Between the ages of thirteen and fifteen, I began to conform to the racialised definition of a Black person, kissing my teeth, having a slight attitude and attempting to look thuggish, which inevitably got me in trouble. I was going with the flow, and I accepted that I was a product of the environment around me. However, what relinquished me from such conformity was when people questioned why I would say ‘isn't it’s rather than ‘innit’. Once I recognised that the reason I said ‘isn’t it was because my mum ensured we spoke correctly and pushed us away from believing that black people acted, behaved and were constructed in a particular way. Hence, I realised that such behaviour was not me, and I am unique despite what people may think or expect of me.
Therefore, once I broke free from the shackles of social conformity, I began to get closer to my religion and understand its importance in my identity and culture. Also, I was starting to understand better who I was.
Therefore, from the age of sixteen onwards, I had found some semblance of inner peace about my identity. I was no longer at the loss of whom I was; in turn, gaining a sense of security and comfort resulted in me being confident enough to confront those who attempted to racialise me. As I began to delve deeper into Islam and its intertwined history with my culture, I assigned that my Identity was first and foremost my religion. I was a Muslim since it encompassed everything within my culture and more; Islam enabled me to trust Allah and gave me a holistic understanding of who I was and what I could become. However, this recognition was not that high you get when you just found God; it was more of a subtle awakening and internalisation of the teachings of Islam and now beginning to look at life through the lens of Islam. Second, I understood that my culture lay underneath my religion in forming my identity, but I was not just Tanzanian; I was also a Londoner, in the sense that London lay a separate entity to the rest of England. Due to London being an epicentre of cultural integration and evolution. I grew in a city well my view of the world was forged from multiple ethnicities, races, and values; in turn, London was an essential aspect in forming my identity.

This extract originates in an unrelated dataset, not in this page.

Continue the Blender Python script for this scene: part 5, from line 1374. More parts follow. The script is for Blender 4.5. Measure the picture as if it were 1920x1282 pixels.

One difficulty that I’ve had to face since getting married is understanding my father's Burundi side. My father passed away when I was nine, so I’ve always had a closer affinity to my Mother Tanzanian side. But whilst in the process of getting married, I reconnected and grew closer to my father's side of the family, this is not to say it never existed before this, but once a crucial figurehead connecting you to other people leaves you inevitably, it results in some initial connection loss. I now begin to see myself and embrace both my Tanzanian and Burundi side. My hope is in February; I’m able to go to Tanzania and uncover my mother family history and then go to Burundi to discover my fathers.
This is how I currently see my identity.
Furthermore, with Islam, there lies excellent simplicity but significant complexity; the further I delve, the more questions appear, the more confused I am, especially regarding the practice of Islam within the British Muslim community. However, that battle is slowly but surely becoming clear with my generation confronting present issues. Therefore, that is the current journey of my identity, I expect harsher challenges in the future ahead, but at the moment, I feel at peace with myself and look forward to the upcoming adventures.